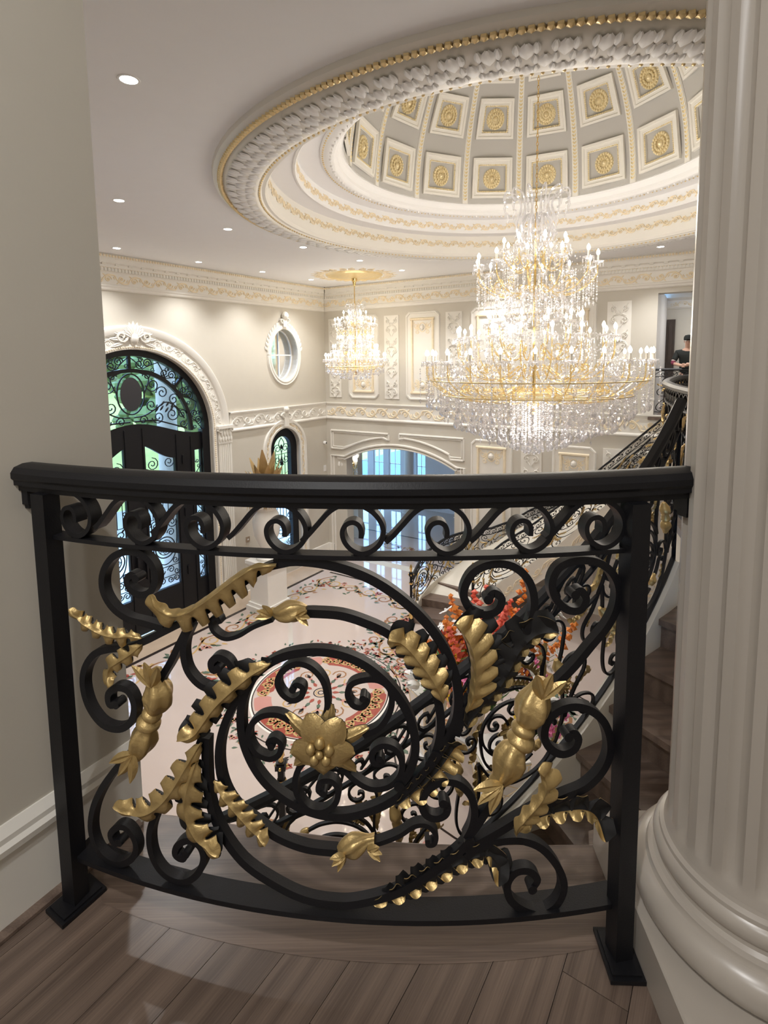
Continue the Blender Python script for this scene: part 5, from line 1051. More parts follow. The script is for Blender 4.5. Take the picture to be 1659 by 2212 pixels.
def build_rail(name, label, mpath, zf, a0, a1, npan, nfr, wide=.03, drop=DROP, friezeH=.12, parts=True, step=2, group=None):
    # mpath(a, z, n); zf(a) handrail height; a is an angle or a length
    r = thing(name, label, 'railing', (0, 0, 0), group); av = np.linspace(a0, a1, 60)
    mb = MB(); rows = [[mpath(a, zf(a) + dz, n) for n, dz in ((-wide, .0), (-wide, .02), (-wide * .6, .04), (wide * .6, .04), (wide, .02), (wide, 0), (wide * .5, -.012), (-wide * .5, -.012))] for a in av]
    mb.grid(rows, closed_v=True); mb.cap(rows[0], 0, True); mb.cap(rows[-1]); mb.build('handrail', IRON, r, ang=30)
    for nm, dz in (('middle_bar', friezeH + .02), ('bottom_bar', drop)):
        mb = MB(); mb.grid([[mpath(a, zf(a) - dz + q, n) for n, q in ((-.012, -.008), (-.012, .008), (.012, .008), (.012, -.008))] for a in av], closed_v=True); mb.build(nm, IRON, r)
    fr = MB(); frieze_iron(fr, lambda k, z, n: mpath(a0 + (a1 - a0) * min(1, k / nfr), zf(a0 + (a1 - a0) * min(1, k / nfr)) - .015 - friezeH * (1 - z), n), nfr, 1 if step == 2 else 2); fr.build('running_scrolls', IRON, r, kind='stuff')
    for p in range(npan):
        b0 = a0 + (a1 - a0) * p / npan; b1 = a0 + (a1 - a0) * (p + 1) / npan
        bm = (b0 + b1) / 2; e_ = (b1 - b0) * .05; pa_, pc_ = np.array(mpath(bm - e_, 0, 0)), np.array(mpath(bm + e_, 0, 0)); met = np.linalg.norm(pc_ - pa_) / (2 * e_); fi = math.atan((zf(bm + e_) - zf(bm - e_)) / (2 * e_ * met)); hh_ = drop - friezeH - .04
        def mp(fu, fz, n, b0=b0, b1=b1, met=met, fi=fi):
            q = b0 + (b1 - b0) * fu - (fz - .5) * hh_ * cos(fi) * sin(fi) / met; q = min(max(q, a0), a1)
            return mpath(q, zf(q) - drop + .01 + hh_ * fz, n)
        mb = MB(); panel_iron(mb, mp, step); mb.build('scroll_panel', IRON, r, ang=45)
        mb = MB(); panel_gold(mb, lambda fu, fz, n: mp(fu, fz, n)); mb.build('gilded_leaves', GOLD, r, ang=60)
        mb = MB(); 
        for q in ((b0,) if p == 0 else (b1,) if p == npan - 1 else ()): mb.grid([[mpath(q, zf(q) - z, n) for n in (-.012, .012)] for z in (0, drop)]); mb.grid([[mpath(q + d, zf(q) - z, 0) for d in (-.008, .008)] for z in (0, drop)])
        if mb.v: mb.build('baluster', IRON, r, smooth=False, kind='stuff')
    return r
nr = build_rail('stair_railing', 'black and gold scroll railing of the near staircase, seen right behind the landing railing', lambda a, z, n: mapS(a, z, -n), zh, ABOT + .15, ATOP, 8, 44)
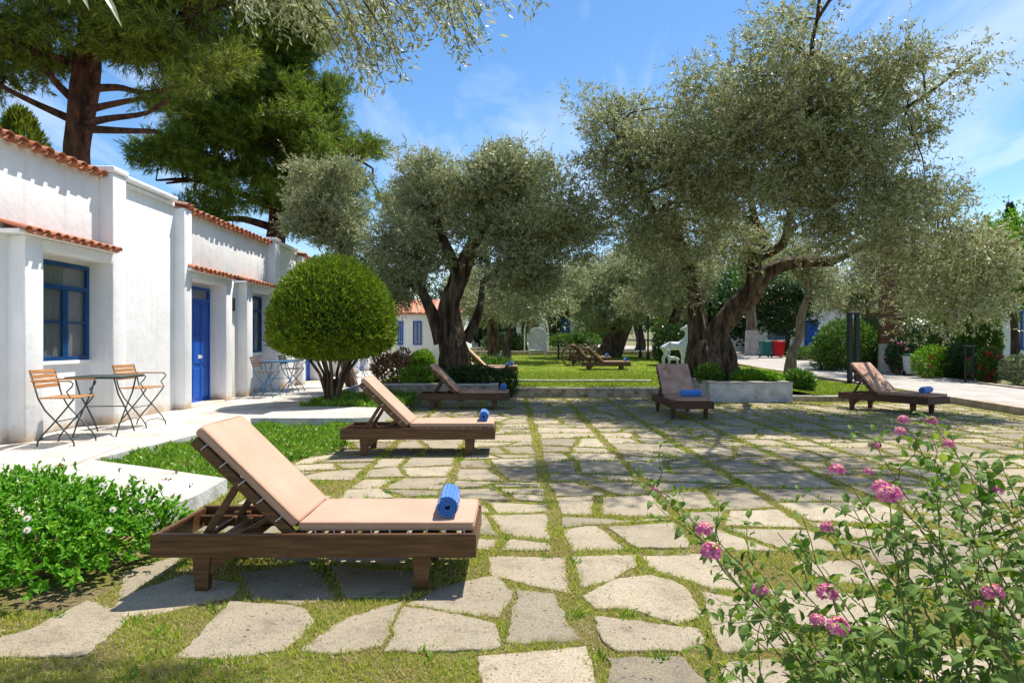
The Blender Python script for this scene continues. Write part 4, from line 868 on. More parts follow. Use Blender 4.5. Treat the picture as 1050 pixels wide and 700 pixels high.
for (y_, pts_) in ((125, [(82, 128), (110, 122), (150, 116), (175, 100)]), (112, [(82, 115), (110, 108), (150, 100)]), (118, [(78, 125), (40, 108), (0, 88), (-30, 70)]), (100, [(78, 105), (55, 82), (35, 50)]), (90, [(84, 92), (120, 90), (150, 95), (200, 85)]),
                   (134, [(80, 132), (120, 134), (160, 135)]), (70, [(86, 76), (60, 60), (20, 50)]), (60, [(90, 62), (130, 45), (190, 20)]), (85, [(84, 88), (100, 60), (150, 60)])):
    k = len(pts_); br.append(([P(a, b_, YP - .5 * i) for i, (a, b_) in enumerate(pts_)], [.13, .09, .06, .03][:k]))
pine('pine_tree', tr, [.42, .36, .34, .36, .32, .26, .2],
     [B(30, 30, YP - 1, 60, 30, 2.2), B(120, 15, YP - 1, 60, 34, 2.4), B(190, 30, YP - 1.5, 55, 42, 2.4), B(215, 60, YP - 2, 32, 32, 1.6), B(150, 55, YP - 1, 40, 26, 1.6), B(-30, 50, YP, 40, 40, 2), B(60, -60, YP, 160, 50, 4), B(200, -50, YP, 90, 45, 3), B(25, 62, YP, 40, 16, 1.2), B(170, 90, YP - 1, 30, 14, 1)],
     330, 80, 12, .21, .021, 'pine_needle', 'tall pine with a bare reddish trunk behind the near end of the white building', .62, br, 31)
YQ = 30.0
tr = [(-10.9, YQ, 0), P(282, 250, YQ), P(287, 200, YQ), P(292, 140, YQ), P(298, 80, YQ), P(300, -30, YQ)]
br = []
for pts_ in ([(285, 215), (250, 200), (200, 185), (160, 185)], [(288, 180), (255, 178), (220, 182), (170, 188)], [(287, 190), (320, 170), (355, 160)], [(290, 150), (250, 140), (190, 130)], [(285, 225), (310, 215), (345, 225)], [(284, 235), (250, 225), (225, 225)], [(292, 140), (330, 140), (370, 165)]):
    br.append(([P(a, b_, YQ - .8 * i) for i, (a, b_) in enumerate(pts_)], [.20, .14, .09, .04][:len(pts_)]))
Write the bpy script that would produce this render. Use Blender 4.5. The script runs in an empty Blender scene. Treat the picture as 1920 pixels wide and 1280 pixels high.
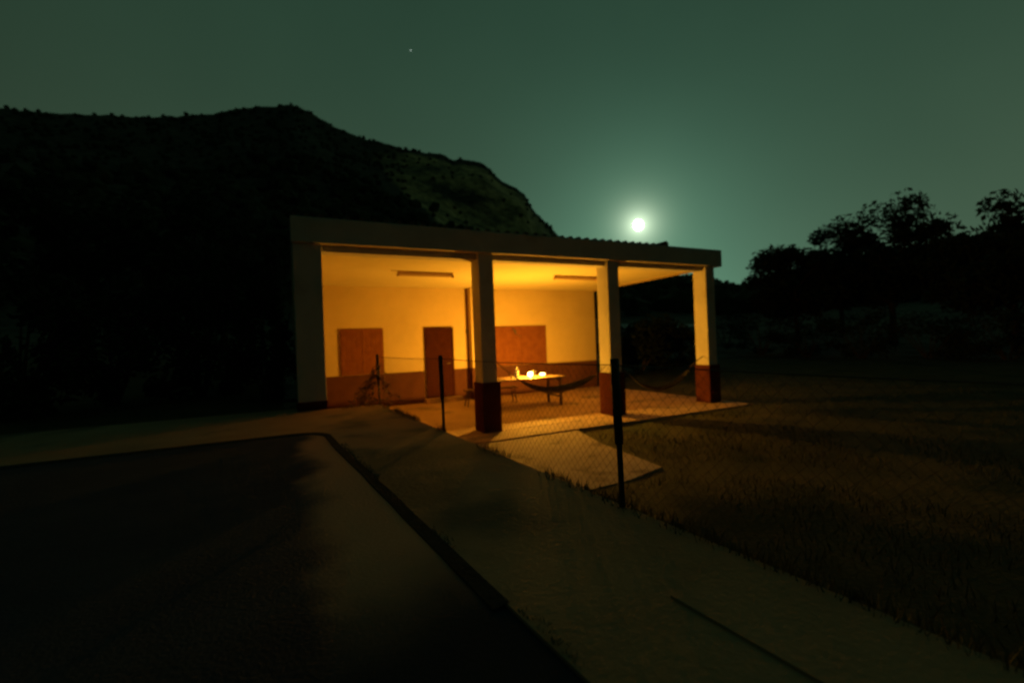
import bpy, bmesh, math, random
from mathutils import Vector, Matrix, noise
R = math.radians
rnd = random.Random(7)
sc = bpy.context.scene
col = sc.collection

# ------------------------------------------------------------------ camera
CX, CY, CZ = -0.208, -7.869, 1.682
YAW, PITCH, ROLL, FPX = 0.4582, 0.0020, -0.0380, 845.4
cam = bpy.data.cameras.new('camera')
cam.sensor_fit = 'HORIZONTAL'; cam.sensor_width = 36; cam.lens = 36 * FPX / 1920
cam.clip_start = 0.05; cam.clip_end = 5000
co = bpy.data.objects.new('camera', cam); col.objects.link(co)
fw = Vector((math.sin(YAW) * math.cos(PITCH), math.cos(YAW) * math.cos(PITCH), math.sin(PITCH)))
r0 = Vector((math.cos(YAW), -math.sin(YAW), 0)); u0 = r0.cross(fw)
rr = r0 * math.cos(ROLL) + u0 * math.sin(ROLL); uu = -r0 * math.sin(ROLL) + u0 * math.cos(ROLL)
m3 = Matrix((rr, uu, -fw)).transposed()
co.matrix_world = Matrix.Translation((CX, CY, CZ)) @ m3.to_4x4()
sc.camera = co
cam.dof.use_dof = True; cam.dof.focus_distance = 2.7; cam.dof.aperture_fstop = 1.15

# ------------------------------------------------------------------ exposure
sc.view_settings.view_transform = 'Standard'; sc.view_settings.look = 'None'
sc.view_settings.exposure = 0; sc.view_settings.gamma = 1
sc.cycles.filter_width = 2.4
sc.cycles.max_bounces = 8; sc.cycles.diffuse_bounces = 6
sc.cycles.sample_clamp_indirect = 4

# ------------------------------------------------------------------ sky
MOON = Vector((0.65614, 0.71786, 0.23272)).normalized()
world = bpy.data.worlds.new('World'); sc.world = world; world.use_nodes = True
nt = world.node_tree; nt.nodes.clear()
def N(t, **k):
    n = nt.nodes.new(t)
    for a, b in k.items(): setattr(n, a, b)
    return n
def Mt(op, a, b=None, c=None):
    n = N('ShaderNodeMath', operation=op)
    for i, v in enumerate((a, b, c)):
        if v is None: continue
        if isinstance(v, (int, float)): n.inputs[i].default_value = v
        else: nt.links.new(v, n.inputs[i])
    return n.outputs[0]
def Sc(colr, fac):
    n = N('ShaderNodeVectorMath', operation='SCALE'); n.inputs[0].default_value = colr
    nt.links.new(fac, n.inputs['Scale']); return n.outputs[0]
def Add(a, b):
    n = N('ShaderNodeVectorMath', operation='ADD'); nt.links.new(a, n.inputs[0]); nt.links.new(b, n.inputs[1]); return n.outputs[0]
tc = N('ShaderNodeTexCoord')
sky = N('ShaderNodeTexSky', sky_type='NISHITA'); sky.sun_disc = False
sky.sun_elevation = R(13.457); sky.sun_rotation = R(42.43); sky.dust_density = 1.2; sky.altitude = 50
bw = N('ShaderNodeRGBToBW'); nt.links.new(sky.outputs[0], bw.inputs[0])
dot = N('ShaderNodeVectorMath', operation='DOT_PRODUCT'); nt.links.new(tc.outputs['Generated'], dot.inputs[0]); dot.inputs[1].default_value = MOON
ang = Mt('ARCCOSINE', Mt('MINIMUM', dot.outputs['Value'], 0.999999))
def Ex(deg, amp): return Mt('MULTIPLY', Mt('EXPONENT', Mt('MULTIPLY', ang, -1 / R(deg))), amp)
sep = N('ShaderNodeSeparateXYZ'); nt.links.new(tc.outputs['Generated'], sep.inputs[0])
elv = Mt('MAXIMUM', sep.outputs['Z'], 0.0)
low = Mt('EXPONENT', Mt('MULTIPLY', elv, -3.2))                      # denser air towards the horizon
cld = N('ShaderNodeTexNoise'); cld.inputs['Scale'].default_value = 2.2; cld.inputs['Detail'].default_value = 3
nt.links.new(tc.outputs['Generated'], cld.inputs['Vector'])
side = Mt('MINIMUM', Mt('MAXIMUM', Mt('MULTIPLY_ADD', dot.outputs['Value'], 0.80, 0.42), 0.18), 1.0)   # the sky away from the moon is darker
cl = Mt('MULTIPLY', Mt('MULTIPLY_ADD', cld.outputs['Fac'], 0.5, 0.75), side)
c1 = Sc((0.30, 1.0, 0.68), Mt('MULTIPLY', Mt('MULTIPLY', bw.outputs[0], 0.0040), side))
c2 = Sc((0.0095, 0.032, 0.0200), cl)
c3 = Sc((0.062, 0.066, 0.037), Mt('MULTIPLY', low, cl))
c4 = Add(Sc((0.72, 1.0, 0.60), Ex(4.3, 0.105)), Sc((0.85, 1.0, 0.70), Ex(1.15, 1.5)))
allc = Add(Add(c1, c2), Add(c3, c4))
bg = N('ShaderNodeBackground'); nt.links.new(allc, bg.inputs[0]); bg.inputs[1].default_value = 1.0
wo = N('ShaderNodeOutputWorld'); nt.links.new(bg.outputs[0], wo.inputs[0])

# ------------------------------------------------------------------ materials
def mat(name, c, rough=0.85, c2=None, scale=3.0, bump=0.0, bscale=40.0, metal=0.0, emit=None, estr=0.0, detail=6, spots=None):
    m = bpy.data.materials.new(name); m.use_nodes = True; t = m.node_tree
    b = t.nodes['Principled BSDF']; b.inputs['Roughness'].default_value = rough; b.inputs['Metallic'].default_value = metal
    b.inputs['Base Color'].default_value = (*c, 1); b.inputs['Specular IOR Level'].default_value = .5 if rough < .58 else .15
    g = t.nodes.new('ShaderNodeNewGeometry')
    if c2:
        n = t.nodes.new('ShaderNodeTexNoise'); n.inputs['Scale'].default_value = scale; n.inputs['Detail'].default_value = detail
        n.inputs['Roughness'].default_value = 0.65
        t.links.new(g.outputs['Position'], n.inputs['Vector'])
        rp = t.nodes.new('ShaderNodeValToRGB'); rp.color_ramp.elements[0].position = .32; rp.color_ramp.elements[1].position = .68
        rp.color_ramp.elements[0].color = (*c, 1); rp.color_ramp.elements[1].color = (*c2, 1)
        t.links.new(n.outputs['Fac'], rp.inputs[0]); out = rp.outputs[0]
        if spots:
            n3 = t.nodes.new('ShaderNodeTexNoise'); n3.inputs['Scale'].default_value = spots[1]; n3.inputs['Detail'].default_value = 4
            t.links.new(g.outputs['Position'], n3.inputs['Vector'])
            r3 = t.nodes.new('ShaderNodeValToRGB'); r3.color_ramp.elements[0].position = .56; r3.color_ramp.elements[1].position = .66
            t.links.new(n3.outputs['Fac'], r3.inputs[0])
            mx = t.nodes.new('ShaderNodeMix'); mx.data_type = 'RGBA'; mx.inputs[7].default_value = (*spots[0], 1)
            t.links.new(r3.outputs[0], mx.inputs[0]); t.links.new(out, mx.inputs[6]); out = mx.outputs[2]
        t.links.new(out, b.inputs['Base Color'])
    if bump:
        n2 = t.nodes.new('ShaderNodeTexNoise'); n2.inputs['Scale'].default_value = bscale; n2.inputs['Detail'].default_value = 5
        t.links.new(g.outputs['Position'], n2.inputs['Vector'])
        bp = t.nodes.new('ShaderNodeBump'); bp.inputs['Strength'].default_value = bump; bp.inputs['Distance'].default_value = 0.02
        t.links.new(n2.outputs['Fac'], bp.inputs['Height']); t.links.new(bp.outputs[0], b.inputs['Normal'])
    if emit:
        b.inputs['Emission Color'].default_value = (*emit, 1); b.inputs['Emission Strength'].default_value = estr
    return m
M = {}
M['plaster'] = mat('cream_plaster', (.50, .37, .175), .9, (.58, .435, .215), .9, .35, 60)
M['ceiling'] = mat('ceiling_plaster', (.58, .485, .25), .9, (.64, .54, .30), .8, .25, 50)
M['beam'] = mat('weathered_plaster', (.50, .46, .385), .92, (.61, .56, .47), 1.8, .5, 45, spots=((.46, .40, .31), 1.3))
M['dado'] = mat('oxblood_dado_paint', (.080, .031, .020), .9, (.115, .046, .028), 2.5, .4, 50)
M['dado_out'] = mat('pillar_dado_paint', (.058, .016, .009), .95, (.095, .028, .016), 2.5, .5, 50)  # darker copy of the dado paint, for the pillars
M['floor'] = mat('porch_concrete', (.42, .275, .175), .85, (.52, .35, .23), 1.6, .4, 60, spots=((.28, .20, .14), 1.1))
M['apron'] = mat('apron_concrete', (.40, .30, .23), .9, (.50, .39, .30), 2.2, .5, 50, spots=((.27, .20, .15), 2.0))
M['wood'] = mat('brown_shutter_wood', (.155, .052, .018), .8, (.205, .072, .026), 5, .3, 30)
M['doorwood'] = mat('dark_door_wood', (.036, .010, .006), .9, (.052, .015, .008), 6, .3, 30)
M['tile'] = mat('clay_roof_tile', (.20, .09, .055), .9, (.30, .15, .09), 9, .6, 40)
M['metal_dark'] = mat('dark_green_metal', (.035, .045, .03), .6, (.06, .05, .035), 20, .3, 80)
M['wire'] = mat('dull_wire', (.10, .085, .06), .7, (.15, .11, .07), 30)
M['tube_body'] = mat('dusty_light_fitting', (.36, .22, .12), .7, (.42, .28, .16), 12)
M['tube_glass'] = mat('unlit_tube', (.48, .32, .18), .5)
M['table'] = mat('pine_boards', (.13, .075, .035), .8, (.18, .11, .05), 4, .2, 60)
M['trestle'] = mat('dark_trestle_metal', (.07, .05, .045), .55, (.10, .06, .05), 15)
M['hammock'] = mat('olive_hammock_net', (.05, .045, .03), .95, (.10, .085, .055), 14, .8, 90)
M['rope'] = mat('hemp_rope', (.16, .11, .07), .95, (.22, .16, .10), 60)
M['terrace'] = mat('trodden_earth_concrete', (.32, .20, .105), .95, (.44, .295, .165), 1.1, .28, 34, spots=((.15, .13, .085), .7), detail=10)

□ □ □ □

WHAT IS ASKED
Give the lines above again exactly, from the one containing "Write the bpy" to the one containing "col = sc.collection", both included, but leave out the pictures.

CORRECT OUTPUT
Write the bpy script that would produce this render. Use Blender 4.5. The script runs in an empty Blender scene. Treat the picture as 1920 pixels wide and 1280 pixels high.
import bpy, bmesh, math, random
from mathutils import Vector, Matrix, noise
R = math.radians
rnd = random.Random(7)
sc = bpy.context.scene
col = sc.collection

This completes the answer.